Tourism directly contributes two main contaminants: conventional sunscreens with oxybenzone and octinoxate, which accumulate in sediments and affect the aquatic ecosystem, and the sheer volume of people entering the water simultaneously. Some cenotes that ten years ago had 30-meter visibility have seen that drop to less than 10 meters during high season due to sediment movement and the nutrient load from visitors' sweat and creams. The most effective individual solution is always the same: shower before entering and use only biodegradable mineral sunscreen.

Cave diving organizations like the Cave Diving Section of the National Speleological Society and the Grupo de Exploración Mayab have spent decades mapping the system and documenting its health.

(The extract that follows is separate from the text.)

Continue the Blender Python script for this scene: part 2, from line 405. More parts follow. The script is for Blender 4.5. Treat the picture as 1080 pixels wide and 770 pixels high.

They are also the first to record deterioration in specific areas when tourism or construction arrives without regulation. That scientific documentation is the foundation of current regulations, imperfect but real, that control capacity and sunscreen use at Quintana Roo cenotes.

How to organize your visit

The best-known cenotes of the Riviera Maya are concentrated in three main zones. The Tulum and Puerto Morelos zone: Gran Cenote, Dos Ojos, Calavera, Casa Cenote, and the cenotes of the Sac Actun System. The Playa del Carmen zone: Río Secreto, Cenote Azul, Hidden Worlds. The Valladolid zone: Dzitnup, Samula, Zací, and dozens of small cenotes without tourist infrastructure in the municipalities of Valladolid and Tizimín.

To visit cenotes without an organized tour you need a rental car. Most have no accessible public transport and taxis from Tulum or Playa del Carmen can cost more than the cenote entrance fee. With your own car you can visit two or three cenotes in one day combining types: an open one in the morning, a semi-open one at midday to take advantage of the light, and a cave cenote in the afternoon. Always bring cash because many do not accept cards.

A cenote is not a pool that someone built. It is the result of millions of years of geology. It deserves the care we would give to something that cannot be replaced.